PA23B-2192
Adopt to sustain: The effect of biophysical and socioeconomic context on the ability of two contrasting U.S. agroecosystems to respond to changes

Tuesday, 15 December 2015
Poster Hall (Moscone South)
Thanos Papanicolaou, University of Tennessee, Knoxville, TN, United States
Abstract:
Increased demand for food, feed, fuel and fiber in U.S. agroecosystems has deleterious effects on the environment. Gauging the responses of these agroecosystems in the presence of extreme events and new market demands requires a fresh approach. This approach requires better comprehension of the interactions and feedback processes that either sustain or deplete both natural (e.g., soil productivity) and human (e.g., net income) capital. Because soil quality defines land productivity and long-term prosperity, we focus on the cascading effects that soil quality has on other ecosystem properties, profit, farmer decision making in mitigating soil degradation, and development of environmental policies. We argue that land use decision-making must not only be strictly based on socioeconomic and environmental criteria, but should also consider farmer/ farm characteristics, personal beliefs, and the support network that is needed for promoting and implementing conservation practices. Current approaches for adopting conservation do not fit into this paradigm. We develop an Agent Based Model Framework that incorporates novel aspects of ecological, socioeconomic and behavioral modeling to facilitate interactions of the farmer and its land through a multi-objective, maximization utility function. This function is continuously informed and updated by the improved modeling framework. This study is developing measures of sustainability for lags, hysteresis, tipping points, and adaptive capacity.

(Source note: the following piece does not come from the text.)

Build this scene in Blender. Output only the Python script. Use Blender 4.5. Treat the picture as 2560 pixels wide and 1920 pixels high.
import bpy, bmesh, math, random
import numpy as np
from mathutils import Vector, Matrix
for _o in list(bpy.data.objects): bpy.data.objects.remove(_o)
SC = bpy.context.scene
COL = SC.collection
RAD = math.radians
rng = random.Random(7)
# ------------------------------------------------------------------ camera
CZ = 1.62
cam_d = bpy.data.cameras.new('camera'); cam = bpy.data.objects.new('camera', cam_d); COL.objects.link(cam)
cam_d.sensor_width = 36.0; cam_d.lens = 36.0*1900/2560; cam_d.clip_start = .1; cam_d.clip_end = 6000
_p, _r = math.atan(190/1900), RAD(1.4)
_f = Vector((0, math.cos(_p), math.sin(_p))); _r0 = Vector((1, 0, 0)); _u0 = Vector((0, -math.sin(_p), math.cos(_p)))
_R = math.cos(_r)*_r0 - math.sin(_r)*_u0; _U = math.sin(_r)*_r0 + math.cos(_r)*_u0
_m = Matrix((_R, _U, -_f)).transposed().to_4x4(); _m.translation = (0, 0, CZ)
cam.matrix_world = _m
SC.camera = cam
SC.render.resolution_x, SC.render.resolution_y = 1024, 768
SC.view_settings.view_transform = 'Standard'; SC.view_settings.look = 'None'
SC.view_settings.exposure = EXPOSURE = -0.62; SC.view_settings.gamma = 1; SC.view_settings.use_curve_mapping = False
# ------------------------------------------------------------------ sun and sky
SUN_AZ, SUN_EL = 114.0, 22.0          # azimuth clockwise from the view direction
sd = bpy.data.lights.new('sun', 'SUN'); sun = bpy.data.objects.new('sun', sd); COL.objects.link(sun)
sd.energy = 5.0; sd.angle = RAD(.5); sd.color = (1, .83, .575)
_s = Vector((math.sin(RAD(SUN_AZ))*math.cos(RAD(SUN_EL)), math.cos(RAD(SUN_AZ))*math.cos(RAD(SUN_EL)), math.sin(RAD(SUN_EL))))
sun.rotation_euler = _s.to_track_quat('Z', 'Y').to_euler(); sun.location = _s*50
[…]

We examine the complex relationship between farmer decision-making and the landscape in two contrasting systems in Iowa and Tennessee with unique distributions of characteristics in terms of climate, soil properties, and landscape patterns that regulate not only the type of farming practiced, but also the degree of soil erosion in each system. Central to this investigation is identifying and quantifying trade-offs among non-pecuniary and pecuniary objectives given alternative scenarios about driving forces and stakeholder preference. Trade-offs among the various products and services produced by landscapes are required and finding the proper balance presents a continual challenge for policy-makers and land managers when it comes to placing best management practices in a watershed.